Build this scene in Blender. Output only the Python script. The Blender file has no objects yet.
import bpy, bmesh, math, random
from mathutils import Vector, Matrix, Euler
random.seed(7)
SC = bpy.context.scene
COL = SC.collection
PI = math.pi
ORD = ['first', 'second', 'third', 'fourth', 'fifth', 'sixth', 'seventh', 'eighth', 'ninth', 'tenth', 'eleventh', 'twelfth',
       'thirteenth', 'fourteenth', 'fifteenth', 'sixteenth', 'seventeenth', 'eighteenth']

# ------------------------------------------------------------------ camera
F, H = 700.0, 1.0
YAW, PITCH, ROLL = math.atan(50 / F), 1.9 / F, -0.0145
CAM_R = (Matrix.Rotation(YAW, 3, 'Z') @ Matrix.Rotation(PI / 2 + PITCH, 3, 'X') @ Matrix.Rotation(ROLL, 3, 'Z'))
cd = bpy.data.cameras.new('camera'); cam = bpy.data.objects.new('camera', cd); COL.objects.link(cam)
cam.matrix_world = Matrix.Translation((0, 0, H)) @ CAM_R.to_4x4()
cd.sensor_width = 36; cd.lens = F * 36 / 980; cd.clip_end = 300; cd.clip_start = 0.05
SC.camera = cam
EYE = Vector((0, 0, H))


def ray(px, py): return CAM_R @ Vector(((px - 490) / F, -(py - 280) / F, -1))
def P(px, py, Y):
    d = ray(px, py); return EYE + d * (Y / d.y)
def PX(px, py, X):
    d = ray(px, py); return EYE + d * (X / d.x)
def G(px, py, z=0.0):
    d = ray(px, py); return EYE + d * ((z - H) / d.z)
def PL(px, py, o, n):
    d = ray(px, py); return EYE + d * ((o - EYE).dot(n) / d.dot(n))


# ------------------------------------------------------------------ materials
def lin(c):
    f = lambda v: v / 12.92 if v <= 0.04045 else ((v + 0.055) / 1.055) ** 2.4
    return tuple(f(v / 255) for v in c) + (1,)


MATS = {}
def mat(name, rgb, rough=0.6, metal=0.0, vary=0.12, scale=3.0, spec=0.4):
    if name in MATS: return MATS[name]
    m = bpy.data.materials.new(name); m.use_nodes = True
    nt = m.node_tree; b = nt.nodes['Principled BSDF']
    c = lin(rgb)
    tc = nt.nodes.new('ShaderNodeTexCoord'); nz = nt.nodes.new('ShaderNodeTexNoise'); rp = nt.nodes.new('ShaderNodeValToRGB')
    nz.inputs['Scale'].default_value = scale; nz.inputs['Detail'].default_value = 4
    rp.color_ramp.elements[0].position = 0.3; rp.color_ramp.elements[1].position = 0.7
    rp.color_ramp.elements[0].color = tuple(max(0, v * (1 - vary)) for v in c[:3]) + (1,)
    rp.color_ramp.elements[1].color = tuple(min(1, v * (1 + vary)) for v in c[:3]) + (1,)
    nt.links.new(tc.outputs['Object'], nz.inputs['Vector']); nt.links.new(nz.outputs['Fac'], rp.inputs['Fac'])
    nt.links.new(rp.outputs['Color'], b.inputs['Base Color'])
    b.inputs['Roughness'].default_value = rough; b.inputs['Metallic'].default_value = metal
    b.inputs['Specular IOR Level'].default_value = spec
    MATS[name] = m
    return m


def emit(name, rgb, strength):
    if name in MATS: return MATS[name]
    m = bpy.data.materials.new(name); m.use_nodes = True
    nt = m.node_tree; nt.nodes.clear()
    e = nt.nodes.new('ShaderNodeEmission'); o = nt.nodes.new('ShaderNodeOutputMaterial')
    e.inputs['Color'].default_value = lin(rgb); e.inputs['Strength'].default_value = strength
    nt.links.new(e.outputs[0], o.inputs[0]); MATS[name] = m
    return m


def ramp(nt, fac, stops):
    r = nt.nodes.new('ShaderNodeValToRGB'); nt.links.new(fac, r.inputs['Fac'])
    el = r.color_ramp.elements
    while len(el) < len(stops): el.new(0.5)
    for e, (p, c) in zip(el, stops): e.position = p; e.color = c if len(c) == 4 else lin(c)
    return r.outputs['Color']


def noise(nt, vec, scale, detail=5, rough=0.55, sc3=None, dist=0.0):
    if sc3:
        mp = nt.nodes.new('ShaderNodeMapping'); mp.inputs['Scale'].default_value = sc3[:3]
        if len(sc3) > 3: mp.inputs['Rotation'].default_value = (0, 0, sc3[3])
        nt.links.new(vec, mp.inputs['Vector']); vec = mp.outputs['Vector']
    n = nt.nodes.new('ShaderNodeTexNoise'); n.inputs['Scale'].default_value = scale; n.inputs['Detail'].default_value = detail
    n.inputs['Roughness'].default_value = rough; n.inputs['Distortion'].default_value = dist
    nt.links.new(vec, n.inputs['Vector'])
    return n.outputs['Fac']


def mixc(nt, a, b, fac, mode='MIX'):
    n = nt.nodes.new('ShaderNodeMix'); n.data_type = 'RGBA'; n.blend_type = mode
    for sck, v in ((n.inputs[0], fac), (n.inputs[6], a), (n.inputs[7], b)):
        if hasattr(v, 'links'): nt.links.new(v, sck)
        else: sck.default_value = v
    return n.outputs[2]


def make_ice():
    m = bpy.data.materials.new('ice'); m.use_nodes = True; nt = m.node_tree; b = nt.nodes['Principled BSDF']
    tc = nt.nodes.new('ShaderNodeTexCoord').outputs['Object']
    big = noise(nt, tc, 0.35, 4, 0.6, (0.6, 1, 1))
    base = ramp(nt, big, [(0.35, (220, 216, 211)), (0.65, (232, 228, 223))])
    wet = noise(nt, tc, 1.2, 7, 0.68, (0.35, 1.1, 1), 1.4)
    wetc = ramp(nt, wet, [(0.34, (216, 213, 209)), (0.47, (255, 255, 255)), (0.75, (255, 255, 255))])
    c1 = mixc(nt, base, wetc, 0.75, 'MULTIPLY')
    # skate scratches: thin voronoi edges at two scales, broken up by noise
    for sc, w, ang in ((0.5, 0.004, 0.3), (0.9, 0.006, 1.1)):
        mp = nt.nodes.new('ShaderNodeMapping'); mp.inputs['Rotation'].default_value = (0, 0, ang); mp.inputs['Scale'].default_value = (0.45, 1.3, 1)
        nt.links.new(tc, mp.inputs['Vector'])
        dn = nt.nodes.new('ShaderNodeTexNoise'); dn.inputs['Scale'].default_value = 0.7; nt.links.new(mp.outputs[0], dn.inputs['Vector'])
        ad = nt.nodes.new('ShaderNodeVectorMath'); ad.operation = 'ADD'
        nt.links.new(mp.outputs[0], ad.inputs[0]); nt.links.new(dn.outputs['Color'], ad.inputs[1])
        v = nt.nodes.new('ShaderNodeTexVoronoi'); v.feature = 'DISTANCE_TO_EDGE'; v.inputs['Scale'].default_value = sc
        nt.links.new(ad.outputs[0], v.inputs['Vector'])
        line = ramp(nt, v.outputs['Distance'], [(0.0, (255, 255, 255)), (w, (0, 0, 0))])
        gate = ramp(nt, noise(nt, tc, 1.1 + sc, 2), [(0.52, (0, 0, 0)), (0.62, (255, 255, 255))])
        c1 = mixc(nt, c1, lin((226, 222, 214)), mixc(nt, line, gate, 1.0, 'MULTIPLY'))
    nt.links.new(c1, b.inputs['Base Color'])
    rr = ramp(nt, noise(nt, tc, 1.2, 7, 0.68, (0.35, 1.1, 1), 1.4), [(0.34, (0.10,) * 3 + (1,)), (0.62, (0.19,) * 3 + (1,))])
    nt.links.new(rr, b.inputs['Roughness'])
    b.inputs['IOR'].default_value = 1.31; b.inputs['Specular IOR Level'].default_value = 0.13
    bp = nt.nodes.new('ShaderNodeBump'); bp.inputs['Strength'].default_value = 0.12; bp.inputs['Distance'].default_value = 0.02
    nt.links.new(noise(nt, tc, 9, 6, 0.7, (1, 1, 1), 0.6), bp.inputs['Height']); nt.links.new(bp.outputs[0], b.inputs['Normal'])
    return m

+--

- [Task instructions]:
Copy each line of the data that contains the word "scene".

- [Written solution]:
Build this scene in Blender. Output only the Python script. The Blender file has no objects yet.
SC = bpy.context.scene